*To be done*. Repeat the listing that follows, character for character, minus the pictures.

*Material provided*.
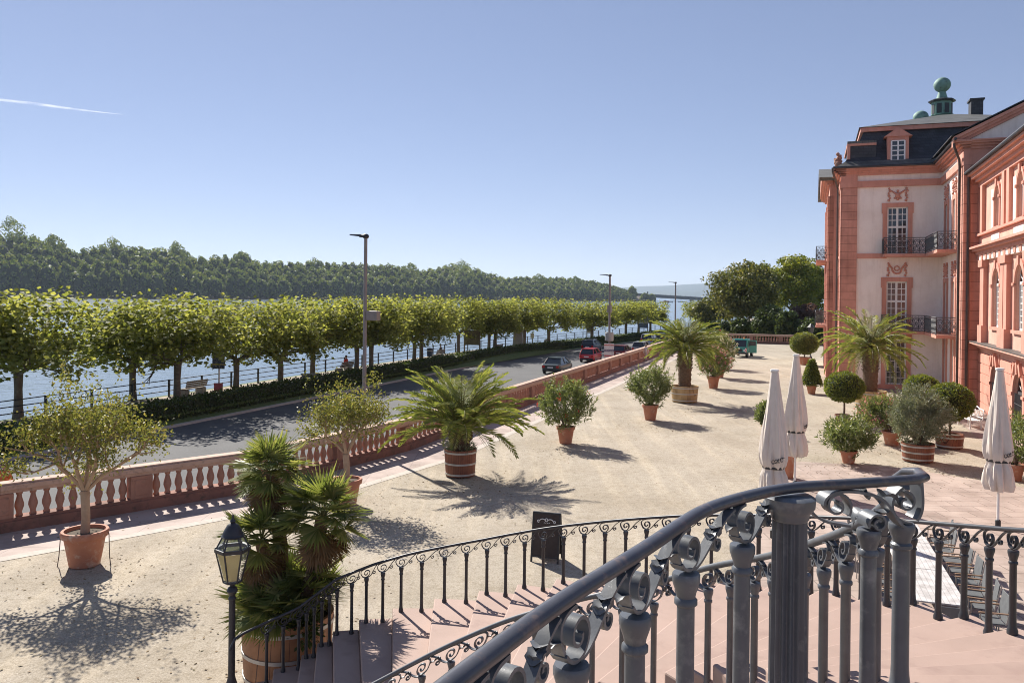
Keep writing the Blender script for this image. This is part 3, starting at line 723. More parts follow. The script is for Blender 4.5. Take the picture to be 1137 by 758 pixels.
mb = MB(); mb.box(q0[0] - .12, q1[0], q0[1] - .12, q1[1], q1[2], q1[2] + .16); mb.box(q0[0] - .1, q0[0] + .1, q0[1] - .09, q0[1] + .1, q0[2], q1[2]); part(mb, 'roof_block_edge', M['pal_red'])
mb = MB(); mb.box(q0[0] - .1, q1[0], q0[1] - .1, q1[1], q1[2] + .16, q1[2] + .34); part(mb, 'roof_block_cover', M['slate_lt'])
# balconies on the river front
def railing_panel(mb, p, q, z0, z1):
    p = Vector((p[0], p[1], 0)); q = Vector((q[0], q[1], 0)); d = (q - p); Ln = d.length; d.normalize(); nrm = Vector((-d.y, d.x, 0)) * .02
    bar = lambda s0, za, s1, zb, r=.014: mb.tube([p + d * s0 + Vector((0, 0, za)), p + d * s1 + Vector((0, 0, zb))], r, 5)
    for z, r in ((z0 + .05, .02), (z1, .03), (z1 - .16, .014), (z0 + .18, .014)): bar(0, z, Ln, z, r)
    for s_ in (0, Ln): bar(s_, z0, s_, z1, .03)
    n = max(2, int(round(Ln / .38))); st = Ln / n; h = z1 - .16 - (z0 + .18); zc = z0 + .18 + h / 2
    for i in range(n):
        c = st * (i + .5); bar(st * i, z0 + .05, st * i, z1, .012)
        for rr in (.17, .09):
            for dz in (-h * .26, h * .26):
                pts = [p + d * (c + rr * math.cos(k * .5236)) + Vector((0, 0, zc + dz + rr * 1.35 * math.sin(k * .5236))) for k in range(13)]; mb.tube(pts, .016, 4, False)
        bar(c - st * .5, zc - h / 2, c + st * .5, zc + h / 2, .011); bar(c + st * .5, zc - h / 2, c - st * .5, zc + h / 2, .011)
        for k in range(4): bar(st * i, zc - h * .5 + h * k / 4 + .06, st * (i + 1), zc - h * .5 + h * k / 4 + .06, .006)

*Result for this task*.
Keep writing the Blender script for this image. This is part 3, starting at line 723. More parts follow. The script is for Blender 4.5. Take the picture to be 1137 by 758 pixels.
mb = MB(); mb.box(q0[0] - .12, q1[0], q0[1] - .12, q1[1], q1[2], q1[2] + .16); mb.box(q0[0] - .1, q0[0] + .1, q0[1] - .09, q0[1] + .1, q0[2], q1[2]); part(mb, 'roof_block_edge', M['pal_red'])
mb = MB(); mb.box(q0[0] - .1, q1[0], q0[1] - .1, q1[1], q1[2] + .16, q1[2] + .34); part(mb, 'roof_block_cover', M['slate_lt'])
# balconies on the river front
def railing_panel(mb, p, q, z0, z1):
    p = Vector((p[0], p[1], 0)); q = Vector((q[0], q[1], 0)); d = (q - p); Ln = d.length; d.normalize(); nrm = Vector((-d.y, d.x, 0)) * .02
    bar = lambda s0, za, s1, zb, r=.014: mb.tube([p + d * s0 + Vector((0, 0, za)), p + d * s1 + Vector((0, 0, zb))], r, 5)
    for z, r in ((z0 + .05, .02), (z1, .03), (z1 - .16, .014), (z0 + .18, .014)): bar(0, z, Ln, z, r)
    for s_ in (0, Ln): bar(s_, z0, s_, z1, .03)
    n = max(2, int(round(Ln / .38))); st = Ln / n; h = z1 - .16 - (z0 + .18); zc = z0 + .18 + h / 2
    for i in range(n):
        c = st * (i + .5); bar(st * i, z0 + .05, st * i, z1, .012)
        for rr in (.17, .09):
            for dz in (-h * .26, h * .26):
                pts = [p + d * (c + rr * math.cos(k * .5236)) + Vector((0, 0, zc + dz + rr * 1.35 * math.sin(k * .5236))) for k in range(13)]; mb.tube(pts, .016, 4, False)
        bar(c - st * .5, zc - h / 2, c + st * .5, zc + h / 2, .011); bar(c + st * .5, zc - h / 2, c - st * .5, zc + h / 2, .011)
        for k in range(4): bar(st * i, zc - h * .5 + h * k / 4 + .06, st * (i + 1), zc - h * .5 + h * k / 4 + .06, .006)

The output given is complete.